Dear Kororoit Creek, My name is Emily, I am a settler on Wurundjeri land and my family are migrants from Czechia and the Netherlands. We met when Shenshen Zheng, an artist friend of mine, invited me to walk with her along your waterway on the western volcanic plains, during her residency at Hyphenated Projects.

Like Shenshen, I plan to bury this letter underneath the cool mud of your floodplain, among the silver wattle. A copy will be printed for human visitors to her art exhibition as well; I hope that you don’t mind if I ‘cc’ them in.

On the day of our walk together, Shenshen led me to the keeping place of a letter that she had passed to you. We uncovered the letter from beneath a thin substrate of river silt and clay; the paper smelt damp and sweet.

At the time, I wanted to ask you about Shenshen’s message, but this felt like too intimate of a request. That is the nature of a letter written to a friend—it’s personal. As a child, the letters that I penned were sealed with love hearts; ‘for you’, I would say, pressing my paper treasure into a familiar palm.
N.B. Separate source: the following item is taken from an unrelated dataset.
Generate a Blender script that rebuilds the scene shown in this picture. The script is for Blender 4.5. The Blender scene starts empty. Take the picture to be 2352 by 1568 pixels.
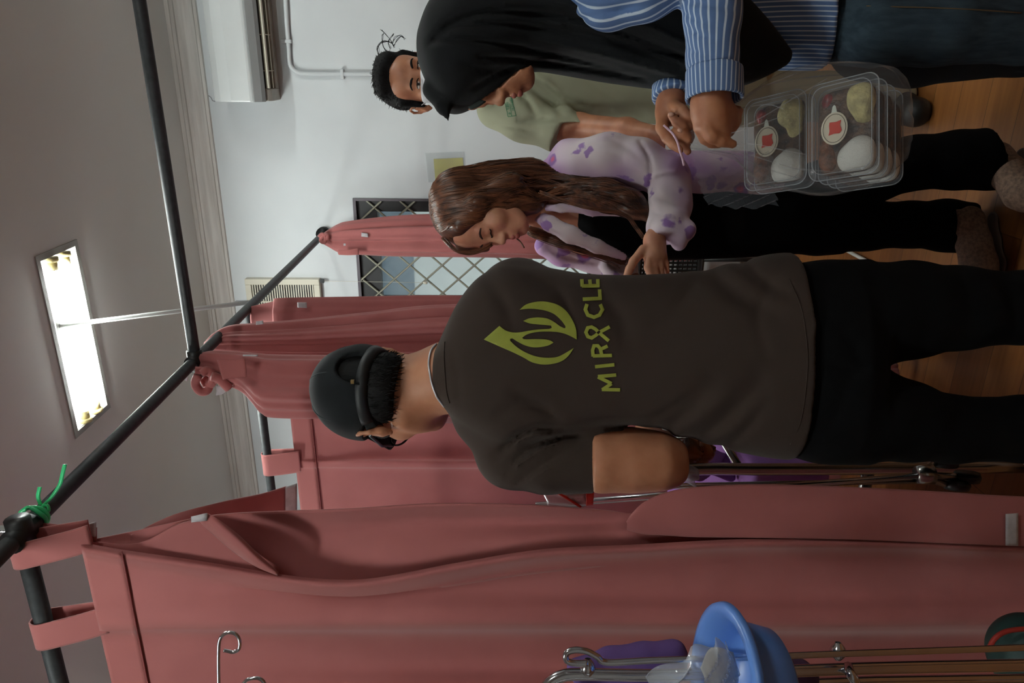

I feel the same way about Shenshen’s watercolour paintings. Shenshen told me that she paints alongside you en plein air, collecting freshwater to use to moisten her brush. I like the way the creek water softens her palette and spills colour across the page.

My favourite drawing is of a landscape view from a bus window. Do you remember it? It was sketched during Shenshen’s journey to Altona Bay—the place where you meet the sea. The drawing stretches across a long strip of folded paper. When the drawing was finished, Shenshen slid the paper tongue along the tops of the rye grass that grows along your bank, each lick catching beads of dew.

What I am trying to say is, I think that you two work well together.

Shenshen’s exhibition is a peek into the personal correspondence between an artist and her close collaborators. However, I know that the meaning of a handwritten letter is best understood by the sender and receiver.

Emily Simek

Emily Simek is interested in relational practices within food webs and local networks of exchange; she makes art on Wurundjeri land.